Zero waste, great taste – why we need Open Kitchen more than ever
Just two months ago when the current cost of living crisis wasn’t the headline news it is now and families weren’t being lectured by Tory fat cats on how to budget for deprivation Food Waste Action Week was offering its own stark reminder of food supply disconnection and trumpeting ways to fix it.
Fighting talk then from the exec director of Manchester’s Open Kitchen, Corin Bell: ”I’ve been passionate about food, food waste and food sustainability for as long as I can remember. Open Kitchen came out of a lot of trial and error in trying to develop a model that balanced tackling both food waste and food sustainability in real ways, not conflating the issues, and not using one as a sticking plaster for the other.
“I hope that Open Kitchen can continue to be part of the campaigning movement fighting for a future where good food isn’t wasted in the first place, and emergency food provision isn’t needed, because poverty has been ended.”
As food bank use burgeons this seems further away than ever. Yet it’s not just about no family going hungry; it’s also an environmental imperative. Campaigner at Love Food, Hate Waste claim that the average UK family wastes the equivalent of eight meals every week, while food waste in UK households produces nearly 25 million tonnes of CO2 every year.

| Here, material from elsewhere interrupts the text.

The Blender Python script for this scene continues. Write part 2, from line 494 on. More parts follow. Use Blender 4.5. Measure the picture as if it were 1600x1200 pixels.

In response to all this Open Kitchen has In the vanguard of a setting a sustainable catering example, working with a huge range of food businesses to source beautiful ingredients that would otherwise be jettisoned. Zero waste is indeed their culinary mantra. So near dated milk is turned into paneer for tikka kebabs, wonky veg and fruit transformed into pickle and ketchups.
To showcase what can be achieved taste-wise, Corin and her team established its flagship Open Kitchen Café & Bar inside the People’s History Museum on the banks of the Irwell. To celebrate its first birthday new head chef Sean Lee has created a fresh summer small plates menu mostly out of raw materials that would otherwise have gone to waste.
Sean’s CV includes exec chef of The Bath Arms, Cheddar and The Congresbury Arms, Bristol and The Burlington Restaurant at The Devonshire Arms in the Yorkshire Dales. A quite different environment but he’s not fazed: “I love the concept, and the chance to be really creative with an ever-changing mix of food. I hope that I can build a name for myself in Manchester, and also further the cause of stamping out food waste and championing local sustainably produced food. It’s a great challenge.”
Expect Sean’s menu to change constantly to include as much local, seasonal produce as possible. For the moment there’s mozzarella arancini with home-made herb oil and garlic aioli, tempura crunchy seasonal veg with sticky tamarind sauce, and spicy butterbean hummus and homemade flatbreads, smoked haddock fishcakes and roast veg and and smoked sausage frittata. Accompanying is a new range of spritz cocktails, including a Negroni (what’s not to like?) or local beers from Blackjack.
Open Kitchen Cafe & Bar, People’s History Museum, Left Bank, Manchester M3 3ER.